### WRITTEN INSTRUCTION
Return only the lines from the top of the data down to the one that holds "vs.exposure = 0.965", both included, without any pictures.

### RECORD EXTRACTS
* start *

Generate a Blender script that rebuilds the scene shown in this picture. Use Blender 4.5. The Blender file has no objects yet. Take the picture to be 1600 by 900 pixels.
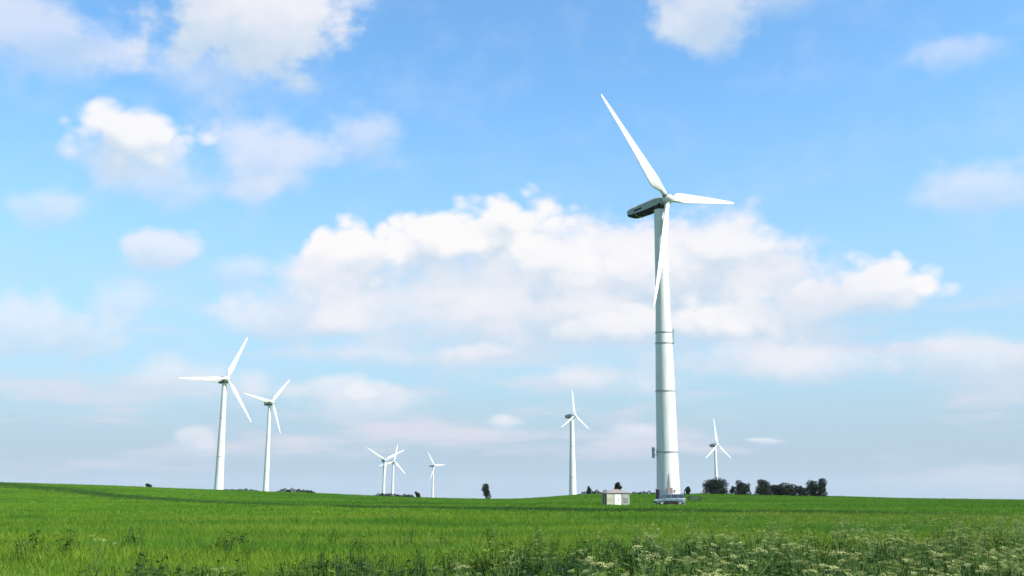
import bpy, bmesh, math, random
import numpy as np
from mathutils import Vector, Matrix

R = math.radians
rng = np.random.default_rng(7)
random.seed(7)
scene = bpy.context.scene
col = scene.collection

# ------------------------------------------------------------------ camera
EYE = 1.7
cd = bpy.data.cameras.new('camera')
cam = bpy.data.objects.new('camera', cd)
col.objects.link(cam)
cd.sensor_width = 36.0
cd.lens = 36.0
cd.clip_start = 0.1
cd.clip_end = 20000
cam.location = (0, 0, EYE)
cam.rotation_euler = (R(90 + 11.48), 0, 0)
scene.camera = cam

# ------------------------------------------------------------------ exposure
vs = scene.view_settings
vs.view_transform = 'Standard'
vs.look = 'None'
vs.gamma = 1.0
vs.use_curve_mapping = False
vs.exposure = 0.965

# ------------------------------------------------------------------ sun and sky
SUN_AZ, SUN_EL = 117.0, 44.0          # azimuth clockwise from +Y, elevation
sd = bpy.data.lights.new('sun', 'SUN')
sd.energy = 5.0
sd.angle = R(0.55)
sd.color = (1.0, 0.955, 0.88)
sun = bpy.data.objects.new('sun', sd)
col.objects.link(sun)
sdir = Vector((math.sin(R(SUN_AZ)) * math.cos(R(SUN_EL)), math.cos(R(SUN_AZ)) * math.cos(R(SUN_EL)), math.sin(R(SUN_EL))))
sun.rotation_euler = sdir.to_track_quat('Z', 'Y').to_euler()
sun.location = (60, -30, 90)

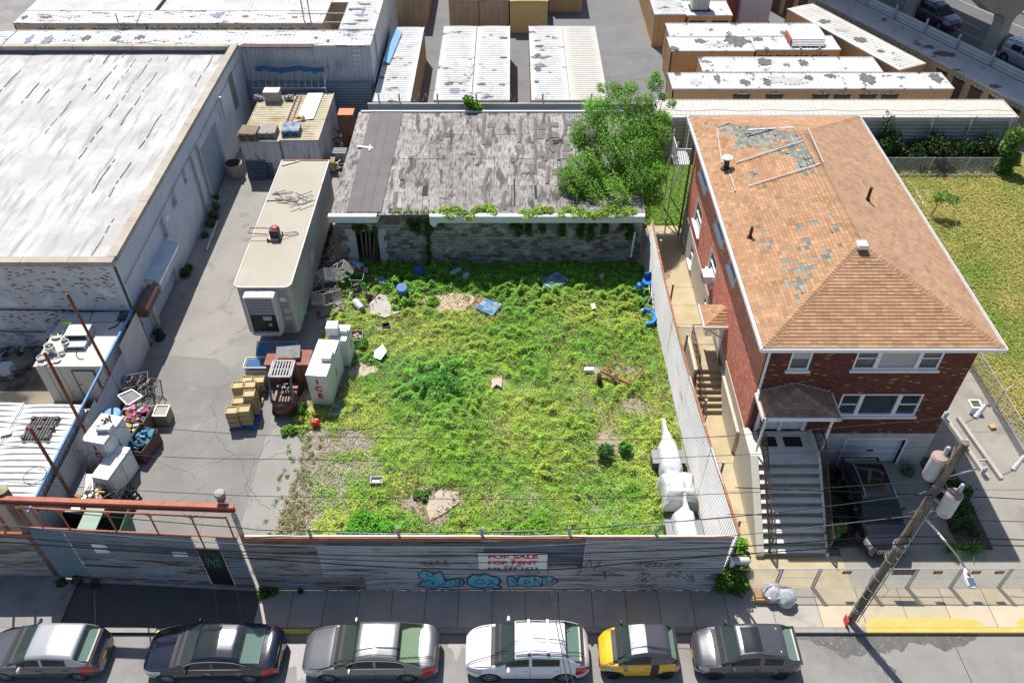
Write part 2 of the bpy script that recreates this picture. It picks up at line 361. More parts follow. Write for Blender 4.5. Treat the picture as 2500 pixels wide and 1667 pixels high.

* end *

### RESPONSE TO THIS TASK
Generate a Blender script that rebuilds the scene shown in this picture. Use Blender 4.5. The Blender file has no objects yet. Take the picture to be 1600 by 900 pixels.
import bpy, bmesh, math, random
import numpy as np
from mathutils import Vector, Matrix

R = math.radians
rng = np.random.default_rng(7)
random.seed(7)
scene = bpy.context.scene
col = scene.collection

# ------------------------------------------------------------------ camera
EYE = 1.7
cd = bpy.data.cameras.new('camera')
cam = bpy.data.objects.new('camera', cd)
col.objects.link(cam)
cd.sensor_width = 36.0
cd.lens = 36.0
cd.clip_start = 0.1
cd.clip_end = 20000
cam.location = (0, 0, EYE)
cam.rotation_euler = (R(90 + 11.48), 0, 0)
scene.camera = cam

# ------------------------------------------------------------------ exposure
vs = scene.view_settings
vs.view_transform = 'Standard'
vs.look = 'None'
vs.gamma = 1.0
vs.use_curve_mapping = False
vs.exposure = 0.965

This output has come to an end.